(Editor’s Note: This is part II of J.P. Butler’s conversation with former St. Bonaventure star Barry Mungar.)
Mungar’s impressed by the level to which Mark Schmidt has elevated the program.
“They’re doing really well, and when you consider the size of the school …” he said. “We’ve got to be one of the smallest Division I programs in the country (now), so to be making the NCAA Tournament is pretty impressive, because you have to wonder: what’s the drawing card?
“It would be tough, I would think, to continue to recruit here, so obviously Schmidt is doing a great job.

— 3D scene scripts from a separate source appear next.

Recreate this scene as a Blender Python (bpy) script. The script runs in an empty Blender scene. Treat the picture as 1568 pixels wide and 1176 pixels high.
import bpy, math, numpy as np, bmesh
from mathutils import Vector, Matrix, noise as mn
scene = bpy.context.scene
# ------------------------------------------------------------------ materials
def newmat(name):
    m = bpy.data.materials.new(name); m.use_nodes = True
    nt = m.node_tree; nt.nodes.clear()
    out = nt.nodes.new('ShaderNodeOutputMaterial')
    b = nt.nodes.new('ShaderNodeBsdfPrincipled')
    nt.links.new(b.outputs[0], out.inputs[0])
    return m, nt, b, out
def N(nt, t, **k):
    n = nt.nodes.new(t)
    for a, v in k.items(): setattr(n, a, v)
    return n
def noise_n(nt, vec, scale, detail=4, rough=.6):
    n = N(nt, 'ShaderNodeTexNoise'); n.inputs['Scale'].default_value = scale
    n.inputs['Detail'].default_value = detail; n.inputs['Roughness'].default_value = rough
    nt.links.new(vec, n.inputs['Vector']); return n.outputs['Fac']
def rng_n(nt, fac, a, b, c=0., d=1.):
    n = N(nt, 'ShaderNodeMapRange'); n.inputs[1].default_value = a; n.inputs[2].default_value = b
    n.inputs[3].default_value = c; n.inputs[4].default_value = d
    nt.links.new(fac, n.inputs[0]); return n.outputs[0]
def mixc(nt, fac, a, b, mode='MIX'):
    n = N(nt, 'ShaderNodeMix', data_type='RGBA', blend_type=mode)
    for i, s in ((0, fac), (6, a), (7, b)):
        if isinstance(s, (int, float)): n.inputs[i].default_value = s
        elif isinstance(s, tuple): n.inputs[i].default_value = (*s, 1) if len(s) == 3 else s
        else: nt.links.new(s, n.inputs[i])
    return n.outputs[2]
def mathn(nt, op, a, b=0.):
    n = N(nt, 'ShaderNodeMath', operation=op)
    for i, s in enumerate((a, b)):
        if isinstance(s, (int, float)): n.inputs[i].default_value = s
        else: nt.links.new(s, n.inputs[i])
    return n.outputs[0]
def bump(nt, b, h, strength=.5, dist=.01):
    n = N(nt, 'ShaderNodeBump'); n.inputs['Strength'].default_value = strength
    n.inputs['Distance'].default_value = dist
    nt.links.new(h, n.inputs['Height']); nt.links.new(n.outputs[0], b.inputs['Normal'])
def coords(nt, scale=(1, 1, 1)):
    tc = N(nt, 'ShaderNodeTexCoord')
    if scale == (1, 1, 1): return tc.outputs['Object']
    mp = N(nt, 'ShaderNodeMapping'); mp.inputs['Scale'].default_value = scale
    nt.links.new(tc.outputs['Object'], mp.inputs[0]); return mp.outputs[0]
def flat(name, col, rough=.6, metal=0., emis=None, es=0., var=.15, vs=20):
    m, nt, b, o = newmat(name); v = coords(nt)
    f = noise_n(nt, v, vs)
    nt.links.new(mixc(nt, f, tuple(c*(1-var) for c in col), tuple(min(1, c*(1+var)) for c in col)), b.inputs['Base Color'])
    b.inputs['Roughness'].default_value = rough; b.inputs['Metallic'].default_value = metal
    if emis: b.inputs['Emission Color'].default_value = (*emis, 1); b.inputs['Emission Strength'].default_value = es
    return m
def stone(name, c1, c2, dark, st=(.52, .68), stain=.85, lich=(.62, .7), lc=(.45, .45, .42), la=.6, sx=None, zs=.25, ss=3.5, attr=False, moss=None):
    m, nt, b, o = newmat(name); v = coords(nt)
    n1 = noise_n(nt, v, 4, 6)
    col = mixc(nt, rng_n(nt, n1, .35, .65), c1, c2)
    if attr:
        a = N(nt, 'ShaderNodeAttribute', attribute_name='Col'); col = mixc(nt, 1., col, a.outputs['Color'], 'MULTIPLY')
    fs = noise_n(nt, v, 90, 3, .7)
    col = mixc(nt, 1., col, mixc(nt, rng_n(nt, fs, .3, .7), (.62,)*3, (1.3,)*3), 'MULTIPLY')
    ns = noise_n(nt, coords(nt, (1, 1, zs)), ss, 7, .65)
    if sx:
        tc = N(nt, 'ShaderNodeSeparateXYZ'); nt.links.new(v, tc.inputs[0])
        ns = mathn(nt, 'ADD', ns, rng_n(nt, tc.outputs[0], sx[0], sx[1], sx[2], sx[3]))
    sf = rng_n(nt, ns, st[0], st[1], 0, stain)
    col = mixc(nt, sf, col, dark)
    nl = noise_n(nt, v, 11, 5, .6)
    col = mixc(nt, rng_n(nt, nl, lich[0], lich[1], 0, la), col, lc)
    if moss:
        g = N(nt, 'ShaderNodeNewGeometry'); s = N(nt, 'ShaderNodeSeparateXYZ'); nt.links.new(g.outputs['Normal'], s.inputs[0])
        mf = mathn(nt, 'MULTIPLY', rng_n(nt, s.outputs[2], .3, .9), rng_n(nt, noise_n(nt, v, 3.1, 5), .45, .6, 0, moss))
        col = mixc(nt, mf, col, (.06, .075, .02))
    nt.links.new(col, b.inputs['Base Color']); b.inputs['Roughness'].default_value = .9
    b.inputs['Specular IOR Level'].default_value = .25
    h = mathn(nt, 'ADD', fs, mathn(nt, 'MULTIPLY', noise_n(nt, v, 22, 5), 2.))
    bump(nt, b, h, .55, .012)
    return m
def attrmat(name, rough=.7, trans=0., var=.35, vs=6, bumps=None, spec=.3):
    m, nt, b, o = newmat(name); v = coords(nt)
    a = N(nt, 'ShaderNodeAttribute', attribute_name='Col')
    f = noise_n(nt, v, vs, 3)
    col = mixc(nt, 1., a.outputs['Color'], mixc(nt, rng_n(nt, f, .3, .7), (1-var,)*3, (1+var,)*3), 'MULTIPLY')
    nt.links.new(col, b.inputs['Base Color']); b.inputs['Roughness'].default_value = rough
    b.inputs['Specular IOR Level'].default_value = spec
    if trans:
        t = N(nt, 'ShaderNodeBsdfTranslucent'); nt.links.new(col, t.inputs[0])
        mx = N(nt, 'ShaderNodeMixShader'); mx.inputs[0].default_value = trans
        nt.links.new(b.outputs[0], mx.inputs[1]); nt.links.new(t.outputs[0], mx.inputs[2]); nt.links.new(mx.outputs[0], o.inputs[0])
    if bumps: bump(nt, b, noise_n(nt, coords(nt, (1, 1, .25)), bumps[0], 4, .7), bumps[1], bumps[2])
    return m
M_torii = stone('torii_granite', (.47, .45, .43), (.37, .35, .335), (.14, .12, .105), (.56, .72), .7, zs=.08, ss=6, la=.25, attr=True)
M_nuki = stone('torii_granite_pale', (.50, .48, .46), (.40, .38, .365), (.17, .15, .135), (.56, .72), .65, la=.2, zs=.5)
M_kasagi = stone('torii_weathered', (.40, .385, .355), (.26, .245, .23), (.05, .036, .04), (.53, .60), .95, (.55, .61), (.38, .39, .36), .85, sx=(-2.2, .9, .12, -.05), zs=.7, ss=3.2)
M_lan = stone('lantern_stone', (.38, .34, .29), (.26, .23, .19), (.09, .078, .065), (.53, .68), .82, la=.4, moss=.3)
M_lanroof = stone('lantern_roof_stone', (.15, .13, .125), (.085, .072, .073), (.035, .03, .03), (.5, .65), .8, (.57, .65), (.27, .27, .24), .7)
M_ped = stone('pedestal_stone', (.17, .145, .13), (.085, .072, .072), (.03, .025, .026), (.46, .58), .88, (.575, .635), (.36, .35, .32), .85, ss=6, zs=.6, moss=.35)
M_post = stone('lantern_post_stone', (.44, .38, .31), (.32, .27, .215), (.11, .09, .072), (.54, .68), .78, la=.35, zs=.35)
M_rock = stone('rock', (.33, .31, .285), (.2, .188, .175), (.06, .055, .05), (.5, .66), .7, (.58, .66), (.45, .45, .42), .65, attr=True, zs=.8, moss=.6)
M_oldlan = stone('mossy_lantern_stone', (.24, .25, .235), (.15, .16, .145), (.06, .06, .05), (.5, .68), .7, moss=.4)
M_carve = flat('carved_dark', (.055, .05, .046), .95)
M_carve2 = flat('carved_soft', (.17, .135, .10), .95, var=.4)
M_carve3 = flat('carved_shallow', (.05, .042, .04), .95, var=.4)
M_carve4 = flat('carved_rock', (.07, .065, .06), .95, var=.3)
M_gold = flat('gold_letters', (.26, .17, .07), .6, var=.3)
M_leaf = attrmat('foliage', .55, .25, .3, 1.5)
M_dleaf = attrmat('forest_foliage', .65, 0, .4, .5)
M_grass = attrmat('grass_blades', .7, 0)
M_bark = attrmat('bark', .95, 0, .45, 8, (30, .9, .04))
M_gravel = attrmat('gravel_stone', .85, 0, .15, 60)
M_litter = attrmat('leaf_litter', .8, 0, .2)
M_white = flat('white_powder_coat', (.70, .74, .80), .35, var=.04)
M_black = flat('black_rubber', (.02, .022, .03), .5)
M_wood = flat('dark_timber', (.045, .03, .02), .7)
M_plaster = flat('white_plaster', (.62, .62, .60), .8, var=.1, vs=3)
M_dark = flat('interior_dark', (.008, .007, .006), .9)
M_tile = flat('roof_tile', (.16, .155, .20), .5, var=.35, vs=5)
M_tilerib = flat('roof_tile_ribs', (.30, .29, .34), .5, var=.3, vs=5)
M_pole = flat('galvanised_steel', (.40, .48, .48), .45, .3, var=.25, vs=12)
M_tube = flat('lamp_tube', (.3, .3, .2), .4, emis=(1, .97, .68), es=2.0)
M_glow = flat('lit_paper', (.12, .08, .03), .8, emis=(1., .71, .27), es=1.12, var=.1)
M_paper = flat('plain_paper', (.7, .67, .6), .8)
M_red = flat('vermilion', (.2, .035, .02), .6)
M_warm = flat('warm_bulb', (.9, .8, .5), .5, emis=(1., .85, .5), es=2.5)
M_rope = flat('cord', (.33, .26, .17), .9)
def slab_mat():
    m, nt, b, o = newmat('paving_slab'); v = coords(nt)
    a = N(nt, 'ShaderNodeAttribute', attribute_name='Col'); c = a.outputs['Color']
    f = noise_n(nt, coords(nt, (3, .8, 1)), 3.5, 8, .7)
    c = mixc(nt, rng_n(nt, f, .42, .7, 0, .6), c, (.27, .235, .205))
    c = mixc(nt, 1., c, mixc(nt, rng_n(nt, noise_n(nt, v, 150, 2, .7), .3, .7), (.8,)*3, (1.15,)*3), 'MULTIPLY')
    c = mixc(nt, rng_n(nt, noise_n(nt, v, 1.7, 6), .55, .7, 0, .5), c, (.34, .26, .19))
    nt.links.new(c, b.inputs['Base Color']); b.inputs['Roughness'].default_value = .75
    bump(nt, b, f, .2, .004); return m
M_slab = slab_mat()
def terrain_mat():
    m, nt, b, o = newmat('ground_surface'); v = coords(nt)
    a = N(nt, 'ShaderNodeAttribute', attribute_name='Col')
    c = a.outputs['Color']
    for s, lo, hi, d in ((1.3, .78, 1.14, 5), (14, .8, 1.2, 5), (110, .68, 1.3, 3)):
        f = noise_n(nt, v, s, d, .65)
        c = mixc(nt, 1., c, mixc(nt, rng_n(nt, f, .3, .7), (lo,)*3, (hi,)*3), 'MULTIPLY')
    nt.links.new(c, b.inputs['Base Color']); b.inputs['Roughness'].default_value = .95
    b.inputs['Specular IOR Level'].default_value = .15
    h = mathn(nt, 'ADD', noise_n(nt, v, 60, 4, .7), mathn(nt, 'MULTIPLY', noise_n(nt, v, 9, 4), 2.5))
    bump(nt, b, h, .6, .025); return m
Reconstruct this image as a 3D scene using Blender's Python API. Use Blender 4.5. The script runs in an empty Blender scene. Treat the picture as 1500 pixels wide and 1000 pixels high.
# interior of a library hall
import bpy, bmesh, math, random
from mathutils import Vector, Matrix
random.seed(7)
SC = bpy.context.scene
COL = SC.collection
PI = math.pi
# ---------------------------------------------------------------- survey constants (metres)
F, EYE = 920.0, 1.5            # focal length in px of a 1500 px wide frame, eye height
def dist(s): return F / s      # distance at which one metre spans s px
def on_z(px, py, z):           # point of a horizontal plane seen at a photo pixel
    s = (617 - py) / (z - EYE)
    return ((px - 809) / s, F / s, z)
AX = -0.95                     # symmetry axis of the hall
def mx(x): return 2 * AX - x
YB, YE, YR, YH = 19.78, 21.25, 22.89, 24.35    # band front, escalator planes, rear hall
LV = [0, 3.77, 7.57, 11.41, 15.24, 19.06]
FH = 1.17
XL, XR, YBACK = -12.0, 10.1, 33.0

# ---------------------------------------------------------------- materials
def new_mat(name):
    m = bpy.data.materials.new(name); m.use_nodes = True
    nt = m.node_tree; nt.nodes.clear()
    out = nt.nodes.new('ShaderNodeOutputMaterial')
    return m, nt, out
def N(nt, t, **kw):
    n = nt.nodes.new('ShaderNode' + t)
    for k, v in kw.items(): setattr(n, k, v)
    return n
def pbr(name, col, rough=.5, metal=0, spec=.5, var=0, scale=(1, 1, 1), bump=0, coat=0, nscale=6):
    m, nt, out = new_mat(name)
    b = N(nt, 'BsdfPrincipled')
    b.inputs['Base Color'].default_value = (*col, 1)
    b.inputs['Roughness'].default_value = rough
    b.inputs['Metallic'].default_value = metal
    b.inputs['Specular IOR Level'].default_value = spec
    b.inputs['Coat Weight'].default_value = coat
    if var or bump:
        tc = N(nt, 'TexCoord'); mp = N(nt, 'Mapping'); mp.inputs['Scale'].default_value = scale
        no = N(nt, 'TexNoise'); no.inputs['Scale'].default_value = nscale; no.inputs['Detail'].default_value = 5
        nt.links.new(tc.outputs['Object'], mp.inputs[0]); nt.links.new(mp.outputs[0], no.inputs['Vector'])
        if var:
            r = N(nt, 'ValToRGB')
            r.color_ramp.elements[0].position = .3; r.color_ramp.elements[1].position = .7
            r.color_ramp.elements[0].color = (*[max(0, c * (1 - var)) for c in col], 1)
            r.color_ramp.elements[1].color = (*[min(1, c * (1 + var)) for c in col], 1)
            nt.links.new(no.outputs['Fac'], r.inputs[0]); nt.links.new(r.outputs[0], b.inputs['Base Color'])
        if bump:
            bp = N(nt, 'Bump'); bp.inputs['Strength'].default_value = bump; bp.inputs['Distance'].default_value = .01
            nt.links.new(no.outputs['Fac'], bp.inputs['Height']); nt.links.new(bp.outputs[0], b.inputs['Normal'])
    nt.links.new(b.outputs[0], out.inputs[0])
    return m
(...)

He must be doing something very right to get that kind of talent here.”
And though Mungar’s professional career might not have panned out the way he’d once hoped, he takes pride in the fact he was drafted out of Bona in an era where it’s become increasingly difficult to do so.
He’s one of just five Bonnies in the last 40 years to be selected, alongside Nicholson, Mark Jones (1983), Earl Belcher (1981) and Tim Waterman (1979).
“I also look at it like this,” he said. “Leo Rautins was the first real big high school star to come out of Canada and really make a big name for himself in the NCAA a couple of years later (at Syracuse in the early 1980s).
“Really, that was kind of the beginning of it for Canadian athletes, when we kind of opened that floodgate and the Americans looked north of the border and said, ‘wow, there’s a lot of talent up there, I think we’re missing out. We need to go up there a little more.’ Now, it’s just taken off; it’s exponential. So that’s pretty neat (Mungar actually trained the No. 27 pick in this year’s draft, Mfiondu Kabengele, a 6-foot-8 forward from Florida State and fellow Canadian).”
Of course, no piece on Mungar would be complete without his version of what transpired the night of Jan. 5, 1984 …
His recollection of the knockout blow that left some fans inside the Reilly Center mouths agape, and sent many more into a frenzy. His memory of the time he punched out Penn State’s Carl Chrabascz during a 74-69 Bona victory his sophomore season.
“I remember it so vividly because so many people have asked me about it,” he said with a laugh.
“We were in the area of the foul line, and I’m trying to post up on offense. Carl, he’s a big lug, and he’s pulling on my jersey, pulling on my shorts. I yelled at him to let go, I warned him a few times, ‘get off me’. The referees didn’t seem to care, and he kept pulling, wrapping my jersey up in his hand.
“I took a step toward halfcourt, planted my foot, turned and just threw a haymaker — hit him square in the nose and he dropped like timber. Of course, I got thrown out of the game. I broke his nose, knocked him out. My brother (who was in attendance, along with the rest of Mungar’s family) thought it was the most unbelievable thing he’d ever seen. They talked about it for weeks afterward.”
Mungar, who still ranks 22nd in Bona history in scoring (1,361 points) and 18th in rebounding (651) and is one of just 24 players in program annals with at least 1,000 career points and 500 rebounds, described himself as a nice guy, a player who typically didn’t have a short fuse.
But there was also a line, and Chrabascz crossed it.
“Back then, basketball was different,” he noted. “I come from the Larry Bird, Bill Laimbeer kind of era. You didn’t think anything of putting a guy in a bear hug and throwing him to the floor.”
This was a night that Mungar will never forget. The same is true of the summer of 1988, when he played with the Canadian national team in the Seoul Olympics, and the following year, when he was asked to throw out a ceremonial jump ball in an NBA exhibition game in his hometown of Hamilton, a game that featured Rodman’s Pistons.
“He looked at me kind of funny, like I was just some fan, and I said, ‘you don’t remember me, do you?’” Mungar remembered. “I said, ‘Barry Mungar, we played together in Portsmouth,’ and he goes, ‘oh my god, Barry!’ And he comes over and gives me a big hug.”
He then added, “It’s kind of funny that his career went one way, and I ended up going in a completely different direction, but it’s wonderful memories, of course, that I’ll take with me the rest of my life.”